Task instructions: Scan the records for the string "script"; copy each line where it occurs.

Record excerpts:
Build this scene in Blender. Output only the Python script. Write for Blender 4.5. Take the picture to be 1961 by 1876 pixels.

==

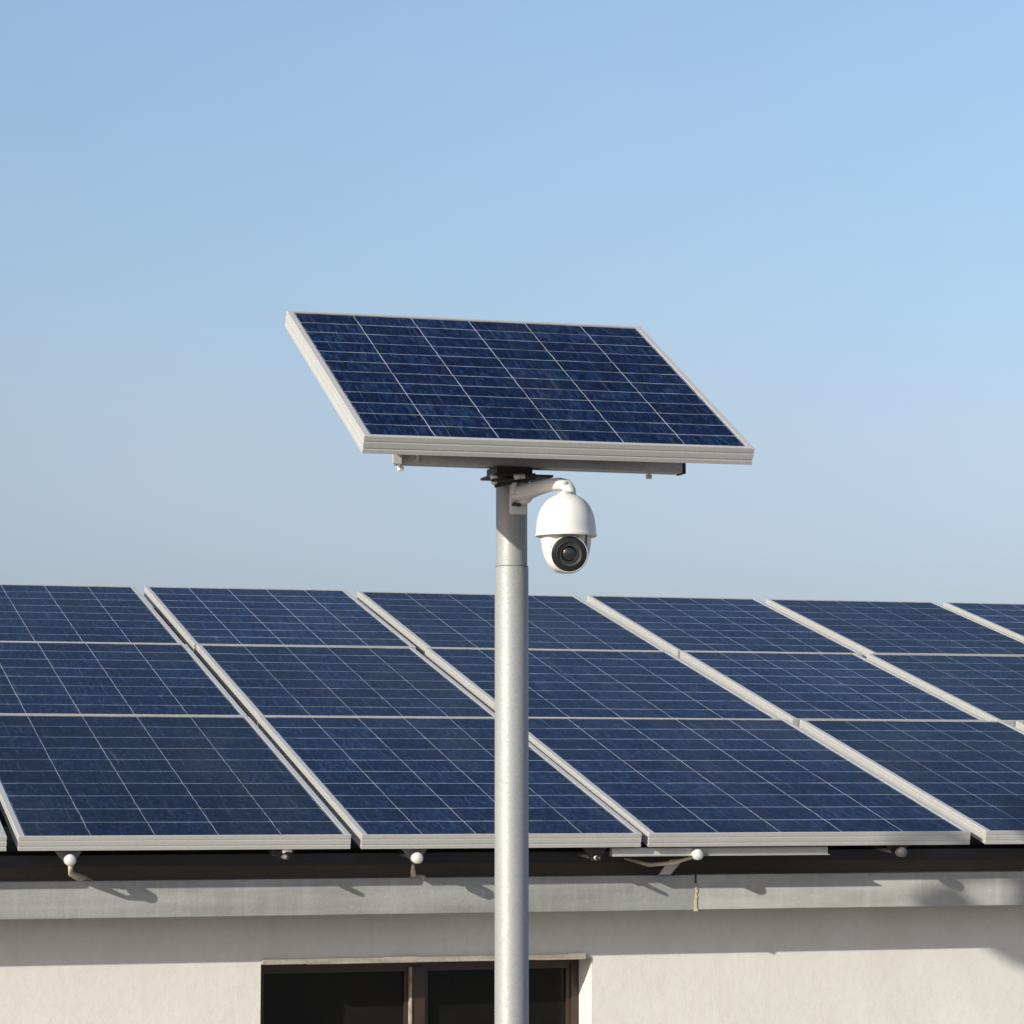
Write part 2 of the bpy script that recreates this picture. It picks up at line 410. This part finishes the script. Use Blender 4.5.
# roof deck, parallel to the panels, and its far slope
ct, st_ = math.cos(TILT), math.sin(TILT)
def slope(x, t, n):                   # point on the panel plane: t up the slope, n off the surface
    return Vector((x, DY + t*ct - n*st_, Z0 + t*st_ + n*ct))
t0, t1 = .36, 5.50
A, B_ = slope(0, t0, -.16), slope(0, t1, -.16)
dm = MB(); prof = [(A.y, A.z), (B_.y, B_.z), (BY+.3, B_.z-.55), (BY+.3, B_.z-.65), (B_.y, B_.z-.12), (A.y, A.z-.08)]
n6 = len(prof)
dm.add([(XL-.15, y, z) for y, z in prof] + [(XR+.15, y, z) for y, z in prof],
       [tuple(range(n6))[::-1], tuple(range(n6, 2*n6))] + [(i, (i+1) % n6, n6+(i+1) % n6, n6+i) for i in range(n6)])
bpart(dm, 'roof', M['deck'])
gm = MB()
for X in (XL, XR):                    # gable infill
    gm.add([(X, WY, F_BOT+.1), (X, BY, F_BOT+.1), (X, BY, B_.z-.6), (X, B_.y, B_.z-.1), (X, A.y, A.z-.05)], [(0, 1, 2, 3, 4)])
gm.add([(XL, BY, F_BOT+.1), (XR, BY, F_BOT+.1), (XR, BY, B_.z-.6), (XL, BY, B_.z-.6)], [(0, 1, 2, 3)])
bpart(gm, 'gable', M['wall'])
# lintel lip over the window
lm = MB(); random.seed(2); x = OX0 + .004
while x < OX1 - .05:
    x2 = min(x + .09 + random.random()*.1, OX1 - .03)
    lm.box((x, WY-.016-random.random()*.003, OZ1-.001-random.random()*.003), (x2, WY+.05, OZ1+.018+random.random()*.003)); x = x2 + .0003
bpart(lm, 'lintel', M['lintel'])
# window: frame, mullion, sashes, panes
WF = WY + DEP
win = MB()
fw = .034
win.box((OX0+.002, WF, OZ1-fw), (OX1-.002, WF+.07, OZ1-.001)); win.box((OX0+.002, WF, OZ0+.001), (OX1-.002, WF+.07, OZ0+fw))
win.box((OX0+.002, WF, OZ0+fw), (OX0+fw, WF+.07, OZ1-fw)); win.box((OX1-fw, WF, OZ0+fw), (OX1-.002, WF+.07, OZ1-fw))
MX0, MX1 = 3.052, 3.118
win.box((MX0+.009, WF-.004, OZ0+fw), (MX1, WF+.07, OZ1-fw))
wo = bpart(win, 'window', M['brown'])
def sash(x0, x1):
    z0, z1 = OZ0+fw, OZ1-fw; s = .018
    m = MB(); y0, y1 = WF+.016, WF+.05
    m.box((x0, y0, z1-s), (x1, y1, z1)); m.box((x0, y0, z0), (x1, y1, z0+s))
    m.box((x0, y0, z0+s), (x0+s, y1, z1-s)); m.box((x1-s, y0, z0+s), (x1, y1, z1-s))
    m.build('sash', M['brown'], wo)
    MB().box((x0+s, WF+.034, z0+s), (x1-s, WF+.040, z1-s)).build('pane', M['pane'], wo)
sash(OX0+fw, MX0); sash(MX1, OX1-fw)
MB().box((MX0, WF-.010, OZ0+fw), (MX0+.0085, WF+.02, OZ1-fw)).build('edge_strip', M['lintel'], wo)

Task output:
Build this scene in Blender. Output only the Python script. Write for Blender 4.5. Take the picture to be 1961 by 1876 pixels.
Write part 2 of the bpy script that recreates this picture. It picks up at line 410. This part finishes the script. Use Blender 4.5.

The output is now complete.